Proving the given identity in group
I think this nontrivial, and I doubt that this is the best way. But this does seem to work. My philosophy is that working with conjugates is easier and lets us systematically build a set of relations, so first rewrite the relations as a conjugate relation. Then work with it until we can substitute in the other relation. And hope.
As the two relations are the same, let's start with the first you gave. Start with $xy^2 = y^3x$. Rewriting it, we see that $xy^2x^{-1} = y^3$. This is a hopeful start. This says that $y^2$ is conjugate to $y^3$. This will be useful later.
Squaring, we see that $xy^4x^{-1} = y^6$. What does this do for us?
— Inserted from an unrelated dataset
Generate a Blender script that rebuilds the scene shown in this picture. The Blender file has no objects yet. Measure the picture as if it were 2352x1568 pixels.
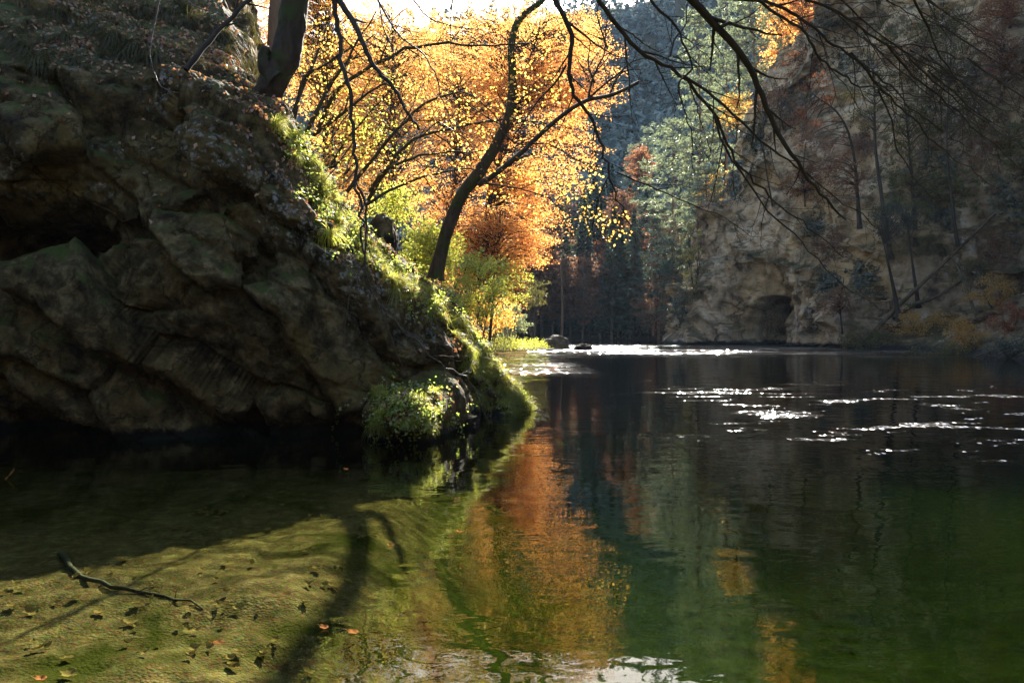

Well... nothing. I want to keep going until we can make $x^3 y$ appear - that is the goal. So let's cube the conjugacy relation instead, yielding $xy^6x^{-1} = y^9$. While we're at it, let's take the fourth power as well, giving $xy^8x^{-1} = y^{12}$.
Aha! We have an expression for $y^6$ already from squaring the conjugacy relation. Substitution that into the cubic power, we get
$$x^2 y^4 x^{-2} = y^9.$$
I call this progress. We need this to happen again. So we square this last expression and get $x^2 y^8 x^{-2} = y^{18}$. What do we have now? Again... nothing. So we repeat what we've done before, and find the cube, $x^2 y^{12}x^{-2} = y^{27}$. Aha, we have a relation for $y^{12}$ from taking the fourth power above! Substituting that in here, we get
$$ x^3 y^8 x^{-3} = y^{27}.$$
We have finally put ourselves in a position where we can use the other relation. We know that $x^3y = yx^2$ (and so we also know that $y^{-1}x^{-3} = x^{-2}y^{-1}$, which we'll use as we're sticking with conjugates whenever possible). So we rewrite
$$\begin{align} x^3 y^8 x^{-3} &= y^{27} \\ (x^3y)y^8(y^{-1}x^{-3} &= y^{27} \\ y(x^2y^8x^{-2})y^{-1} &= y^{27} \end{align}$$
and because the fates like us, we already know that $x^2y^8x^{-2} = y^{18}$ from above. Using this, we substitute and get
$$y^{18} = y^{27}.$$
We have determined that $y^9 = e$. So in particular, the order of $y$ divides $9$. But from the first conjugacy relation $xy^2x^{-1} = y^3$, we see that $y^2$ and $y^3$ are conjugates, and thus have the same order. But as $2$ does not divide $9$, we see that the order of $y$ must actually by $1$, and so $y = e$. And thus $x = e$ as well.
Lemma 1: $y = x^{3k} y x^{-2k}$ (Induction using $y = x^3 y x^{-2}$)
Lemma 2: $y^n = x^{3^n} y^n x^{-2^n}$ (Induction using Lemma 1)
Lemma 3: $y^n = x^{3^n k} y^n x^{-2^n k}$ (Analogous to Lemma 1)
From Lemma 3 and $y^3 = x y^2 x^{-1}$, we get $$x^{27m} y^3 x^{-8m} = x^{9n + 1} y^2 x^{-4n - 1}$$ By substituting $y^3 = x y^2 x^{-1}$ we get $$x^{27m + 1} y^2 x^{-8m - 1} = x^{9n + 1} y^2 x^{-4n - 1}$$ By choosing $m = 1, n = 3$, we get $$x^{28} y^2 x^{-9} = x^{28} y^2 x^{-13}$$ $$x^4 = e$$
Thus, the order of $x$ divides 4. Since $x^3$ and $x^2$ are conjugates, they must have the same order. But then $x$ must be of order 1, i.e., $x = e$. And thus $y = e$ as well.